Task objective: Give back the entire listing verbatim.

— start Stored data —

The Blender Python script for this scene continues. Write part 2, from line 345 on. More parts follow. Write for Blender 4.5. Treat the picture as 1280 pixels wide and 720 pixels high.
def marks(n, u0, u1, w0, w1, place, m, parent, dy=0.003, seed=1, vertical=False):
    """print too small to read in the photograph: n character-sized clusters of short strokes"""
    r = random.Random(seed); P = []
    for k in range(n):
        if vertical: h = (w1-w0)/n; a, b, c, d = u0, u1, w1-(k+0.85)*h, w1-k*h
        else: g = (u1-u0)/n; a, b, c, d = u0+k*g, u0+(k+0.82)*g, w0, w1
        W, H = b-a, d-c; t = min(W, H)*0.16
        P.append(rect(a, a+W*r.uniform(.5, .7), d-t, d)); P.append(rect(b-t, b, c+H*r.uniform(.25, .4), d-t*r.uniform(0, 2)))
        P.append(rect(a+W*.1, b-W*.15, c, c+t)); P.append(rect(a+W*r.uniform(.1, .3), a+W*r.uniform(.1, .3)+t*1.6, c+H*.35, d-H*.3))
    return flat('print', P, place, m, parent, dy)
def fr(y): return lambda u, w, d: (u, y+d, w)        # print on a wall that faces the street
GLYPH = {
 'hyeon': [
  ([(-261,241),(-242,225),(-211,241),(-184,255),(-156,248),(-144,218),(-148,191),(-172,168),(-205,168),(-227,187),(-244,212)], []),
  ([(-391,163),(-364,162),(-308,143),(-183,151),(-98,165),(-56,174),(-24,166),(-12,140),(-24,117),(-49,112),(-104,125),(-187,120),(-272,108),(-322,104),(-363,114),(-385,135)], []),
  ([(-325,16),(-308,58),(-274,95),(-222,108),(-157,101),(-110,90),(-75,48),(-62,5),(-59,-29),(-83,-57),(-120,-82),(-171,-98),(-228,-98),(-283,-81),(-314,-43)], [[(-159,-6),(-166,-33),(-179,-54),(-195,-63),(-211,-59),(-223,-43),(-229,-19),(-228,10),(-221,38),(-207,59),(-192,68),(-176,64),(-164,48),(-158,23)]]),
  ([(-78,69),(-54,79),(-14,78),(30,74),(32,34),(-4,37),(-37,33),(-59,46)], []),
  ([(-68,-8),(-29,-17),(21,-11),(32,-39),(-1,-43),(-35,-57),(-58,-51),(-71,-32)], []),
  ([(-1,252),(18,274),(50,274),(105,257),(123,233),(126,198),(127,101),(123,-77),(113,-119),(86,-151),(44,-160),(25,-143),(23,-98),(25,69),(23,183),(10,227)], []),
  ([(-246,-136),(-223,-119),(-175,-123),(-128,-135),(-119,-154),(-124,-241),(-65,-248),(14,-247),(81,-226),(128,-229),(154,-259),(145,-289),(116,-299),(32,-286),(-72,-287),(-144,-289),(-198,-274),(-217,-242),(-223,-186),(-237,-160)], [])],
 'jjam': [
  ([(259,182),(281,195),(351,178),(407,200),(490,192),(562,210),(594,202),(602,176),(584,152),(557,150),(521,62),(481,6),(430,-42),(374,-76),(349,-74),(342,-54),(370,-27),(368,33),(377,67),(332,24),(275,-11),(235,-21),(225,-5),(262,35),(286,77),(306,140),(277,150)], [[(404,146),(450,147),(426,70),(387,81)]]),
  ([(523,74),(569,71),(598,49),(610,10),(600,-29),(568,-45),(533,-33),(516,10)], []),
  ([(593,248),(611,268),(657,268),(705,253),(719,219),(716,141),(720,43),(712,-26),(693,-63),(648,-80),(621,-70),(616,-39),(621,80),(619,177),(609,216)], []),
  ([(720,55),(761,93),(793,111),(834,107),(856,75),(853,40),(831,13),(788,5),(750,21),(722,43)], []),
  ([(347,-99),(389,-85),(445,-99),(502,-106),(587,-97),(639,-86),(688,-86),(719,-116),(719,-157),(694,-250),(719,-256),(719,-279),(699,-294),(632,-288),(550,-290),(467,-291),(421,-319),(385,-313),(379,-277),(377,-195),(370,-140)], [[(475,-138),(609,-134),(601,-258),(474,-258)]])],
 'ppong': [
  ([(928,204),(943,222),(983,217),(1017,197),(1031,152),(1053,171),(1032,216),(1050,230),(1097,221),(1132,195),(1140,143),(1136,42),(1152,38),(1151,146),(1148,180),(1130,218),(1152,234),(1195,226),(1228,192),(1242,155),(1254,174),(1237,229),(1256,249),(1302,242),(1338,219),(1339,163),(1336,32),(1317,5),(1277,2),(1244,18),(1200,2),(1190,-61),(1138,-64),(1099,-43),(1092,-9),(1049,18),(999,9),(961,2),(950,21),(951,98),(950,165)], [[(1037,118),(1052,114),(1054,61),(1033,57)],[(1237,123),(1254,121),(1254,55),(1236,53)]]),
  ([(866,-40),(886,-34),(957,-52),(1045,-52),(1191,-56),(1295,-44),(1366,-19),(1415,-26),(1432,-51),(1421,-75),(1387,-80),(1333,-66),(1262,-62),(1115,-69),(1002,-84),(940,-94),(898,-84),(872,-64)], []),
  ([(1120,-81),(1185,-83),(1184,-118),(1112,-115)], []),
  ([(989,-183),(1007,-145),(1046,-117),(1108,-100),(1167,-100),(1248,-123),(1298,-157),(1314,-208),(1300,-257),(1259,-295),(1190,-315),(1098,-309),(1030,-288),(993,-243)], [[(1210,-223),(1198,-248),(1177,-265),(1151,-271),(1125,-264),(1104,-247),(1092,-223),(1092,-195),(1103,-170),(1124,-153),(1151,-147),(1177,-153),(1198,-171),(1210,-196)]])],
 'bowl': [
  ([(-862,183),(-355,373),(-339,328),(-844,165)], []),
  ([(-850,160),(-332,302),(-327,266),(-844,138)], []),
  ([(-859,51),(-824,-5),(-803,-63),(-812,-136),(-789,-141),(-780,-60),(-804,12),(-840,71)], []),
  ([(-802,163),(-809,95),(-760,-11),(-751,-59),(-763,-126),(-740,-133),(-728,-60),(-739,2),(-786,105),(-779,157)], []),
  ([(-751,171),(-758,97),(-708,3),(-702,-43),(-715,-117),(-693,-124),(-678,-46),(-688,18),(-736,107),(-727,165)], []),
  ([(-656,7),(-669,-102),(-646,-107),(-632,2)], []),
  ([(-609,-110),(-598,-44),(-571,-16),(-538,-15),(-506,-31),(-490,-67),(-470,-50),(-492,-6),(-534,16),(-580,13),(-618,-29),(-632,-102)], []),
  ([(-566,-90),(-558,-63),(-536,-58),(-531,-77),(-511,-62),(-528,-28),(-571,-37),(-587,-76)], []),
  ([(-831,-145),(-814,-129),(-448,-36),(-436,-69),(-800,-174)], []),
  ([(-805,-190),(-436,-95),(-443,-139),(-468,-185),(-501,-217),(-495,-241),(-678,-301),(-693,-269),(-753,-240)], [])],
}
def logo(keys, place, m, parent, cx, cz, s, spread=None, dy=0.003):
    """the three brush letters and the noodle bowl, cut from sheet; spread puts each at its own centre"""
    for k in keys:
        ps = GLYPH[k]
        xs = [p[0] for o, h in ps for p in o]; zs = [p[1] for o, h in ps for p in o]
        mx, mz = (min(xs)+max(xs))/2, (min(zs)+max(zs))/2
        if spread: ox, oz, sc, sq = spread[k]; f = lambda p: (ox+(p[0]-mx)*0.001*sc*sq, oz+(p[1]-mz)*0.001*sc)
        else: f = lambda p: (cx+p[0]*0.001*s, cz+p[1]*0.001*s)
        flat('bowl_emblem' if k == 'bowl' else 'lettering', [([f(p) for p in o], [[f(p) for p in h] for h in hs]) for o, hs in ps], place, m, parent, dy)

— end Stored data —

Output for this task:
The Blender Python script for this scene continues. Write part 2, from line 345 on. More parts follow. Write for Blender 4.5. Treat the picture as 1280 pixels wide and 720 pixels high.
def marks(n, u0, u1, w0, w1, place, m, parent, dy=0.003, seed=1, vertical=False):
    """print too small to read in the photograph: n character-sized clusters of short strokes"""
    r = random.Random(seed); P = []
    for k in range(n):
        if vertical: h = (w1-w0)/n; a, b, c, d = u0, u1, w1-(k+0.85)*h, w1-k*h
        else: g = (u1-u0)/n; a, b, c, d = u0+k*g, u0+(k+0.82)*g, w0, w1
        W, H = b-a, d-c; t = min(W, H)*0.16
        P.append(rect(a, a+W*r.uniform(.5, .7), d-t, d)); P.append(rect(b-t, b, c+H*r.uniform(.25, .4), d-t*r.uniform(0, 2)))
        P.append(rect(a+W*.1, b-W*.15, c, c+t)); P.append(rect(a+W*r.uniform(.1, .3), a+W*r.uniform(.1, .3)+t*1.6, c+H*.35, d-H*.3))
    return flat('print', P, place, m, parent, dy)
def fr(y): return lambda u, w, d: (u, y+d, w)        # print on a wall that faces the street
GLYPH = {
 'hyeon': [
  ([(-261,241),(-242,225),(-211,241),(-184,255),(-156,248),(-144,218),(-148,191),(-172,168),(-205,168),(-227,187),(-244,212)], []),
  ([(-391,163),(-364,162),(-308,143),(-183,151),(-98,165),(-56,174),(-24,166),(-12,140),(-24,117),(-49,112),(-104,125),(-187,120),(-272,108),(-322,104),(-363,114),(-385,135)], []),
  ([(-325,16),(-308,58),(-274,95),(-222,108),(-157,101),(-110,90),(-75,48),(-62,5),(-59,-29),(-83,-57),(-120,-82),(-171,-98),(-228,-98),(-283,-81),(-314,-43)], [[(-159,-6),(-166,-33),(-179,-54),(-195,-63),(-211,-59),(-223,-43),(-229,-19),(-228,10),(-221,38),(-207,59),(-192,68),(-176,64),(-164,48),(-158,23)]]),
  ([(-78,69),(-54,79),(-14,78),(30,74),(32,34),(-4,37),(-37,33),(-59,46)], []),
  ([(-68,-8),(-29,-17),(21,-11),(32,-39),(-1,-43),(-35,-57),(-58,-51),(-71,-32)], []),
  ([(-1,252),(18,274),(50,274),(105,257),(123,233),(126,198),(127,101),(123,-77),(113,-119),(86,-151),(44,-160),(25,-143),(23,-98),(25,69),(23,183),(10,227)], []),
  ([(-246,-136),(-223,-119),(-175,-123),(-128,-135),(-119,-154),(-124,-241),(-65,-248),(14,-247),(81,-226),(128,-229),(154,-259),(145,-289),(116,-299),(32,-286),(-72,-287),(-144,-289),(-198,-274),(-217,-242),(-223,-186),(-237,-160)], [])],
 'jjam': [
  ([(259,182),(281,195),(351,178),(407,200),(490,192),(562,210),(594,202),(602,176),(584,152),(557,150),(521,62),(481,6),(430,-42),(374,-76),(349,-74),(342,-54),(370,-27),(368,33),(377,67),(332,24),(275,-11),(235,-21),(225,-5),(262,35),(286,77),(306,140),(277,150)], [[(404,146),(450,147),(426,70),(387,81)]]),
  ([(523,74),(569,71),(598,49),(610,10),(600,-29),(568,-45),(533,-33),(516,10)], []),
  ([(593,248),(611,268),(657,268),(705,253),(719,219),(716,141),(720,43),(712,-26),(693,-63),(648,-80),(621,-70),(616,-39),(621,80),(619,177),(609,216)], []),
  ([(720,55),(761,93),(793,111),(834,107),(856,75),(853,40),(831,13),(788,5),(750,21),(722,43)], []),
  ([(347,-99),(389,-85),(445,-99),(502,-106),(587,-97),(639,-86),(688,-86),(719,-116),(719,-157),(694,-250),(719,-256),(719,-279),(699,-294),(632,-288),(550,-290),(467,-291),(421,-319),(385,-313),(379,-277),(377,-195),(370,-140)], [[(475,-138),(609,-134),(601,-258),(474,-258)]])],
 'ppong': [
  ([(928,204),(943,222),(983,217),(1017,197),(1031,152),(1053,171),(1032,216),(1050,230),(1097,221),(1132,195),(1140,143),(1136,42),(1152,38),(1151,146),(1148,180),(1130,218),(1152,234),(1195,226),(1228,192),(1242,155),(1254,174),(1237,229),(1256,249),(1302,242),(1338,219),(1339,163),(1336,32),(1317,5),(1277,2),(1244,18),(1200,2),(1190,-61),(1138,-64),(1099,-43),(1092,-9),(1049,18),(999,9),(961,2),(950,21),(951,98),(950,165)], [[(1037,118),(1052,114),(1054,61),(1033,57)],[(1237,123),(1254,121),(1254,55),(1236,53)]]),
  ([(866,-40),(886,-34),(957,-52),(1045,-52),(1191,-56),(1295,-44),(1366,-19),(1415,-26),(1432,-51),(1421,-75),(1387,-80),(1333,-66),(1262,-62),(1115,-69),(1002,-84),(940,-94),(898,-84),(872,-64)], []),
  ([(1120,-81),(1185,-83),(1184,-118),(1112,-115)], []),
  ([(989,-183),(1007,-145),(1046,-117),(1108,-100),(1167,-100),(1248,-123),(1298,-157),(1314,-208),(1300,-257),(1259,-295),(1190,-315),(1098,-309),(1030,-288),(993,-243)], [[(1210,-223),(1198,-248),(1177,-265),(1151,-271),(1125,-264),(1104,-247),(1092,-223),(1092,-195),(1103,-170),(1124,-153),(1151,-147),(1177,-153),(1198,-171),(1210,-196)]])],
 'bowl': [
  ([(-862,183),(-355,373),(-339,328),(-844,165)], []),
  ([(-850,160),(-332,302),(-327,266),(-844,138)], []),
  ([(-859,51),(-824,-5),(-803,-63),(-812,-136),(-789,-141),(-780,-60),(-804,12),(-840,71)], []),
  ([(-802,163),(-809,95),(-760,-11),(-751,-59),(-763,-126),(-740,-133),(-728,-60),(-739,2),(-786,105),(-779,157)], []),
  ([(-751,171),(-758,97),(-708,3),(-702,-43),(-715,-117),(-693,-124),(-678,-46),(-688,18),(-736,107),(-727,165)], []),
  ([(-656,7),(-669,-102),(-646,-107),(-632,2)], []),
  ([(-609,-110),(-598,-44),(-571,-16),(-538,-15),(-506,-31),(-490,-67),(-470,-50),(-492,-6),(-534,16),(-580,13),(-618,-29),(-632,-102)], []),
  ([(-566,-90),(-558,-63),(-536,-58),(-531,-77),(-511,-62),(-528,-28),(-571,-37),(-587,-76)], []),
  ([(-831,-145),(-814,-129),(-448,-36),(-436,-69),(-800,-174)], []),
  ([(-805,-190),(-436,-95),(-443,-139),(-468,-185),(-501,-217),(-495,-241),(-678,-301),(-693,-269),(-753,-240)], [])],
}
def logo(keys, place, m, parent, cx, cz, s, spread=None, dy=0.003):
    """the three brush letters and the noodle bowl, cut from sheet; spread puts each at its own centre"""
    for k in keys:
        ps = GLYPH[k]
        xs = [p[0] for o, h in ps for p in o]; zs = [p[1] for o, h in ps for p in o]
        mx, mz = (min(xs)+max(xs))/2, (min(zs)+max(zs))/2
        if spread: ox, oz, sc, sq = spread[k]; f = lambda p: (ox+(p[0]-mx)*0.001*sc*sq, oz+(p[1]-mz)*0.001*sc)
        else: f = lambda p: (cx+p[0]*0.001*s, cz+p[1]*0.001*s)
        flat('bowl_emblem' if k == 'bowl' else 'lettering', [([f(p) for p in o], [[f(p) for p in h] for h in hs]) for o, hs in ps], place, m, parent, dy)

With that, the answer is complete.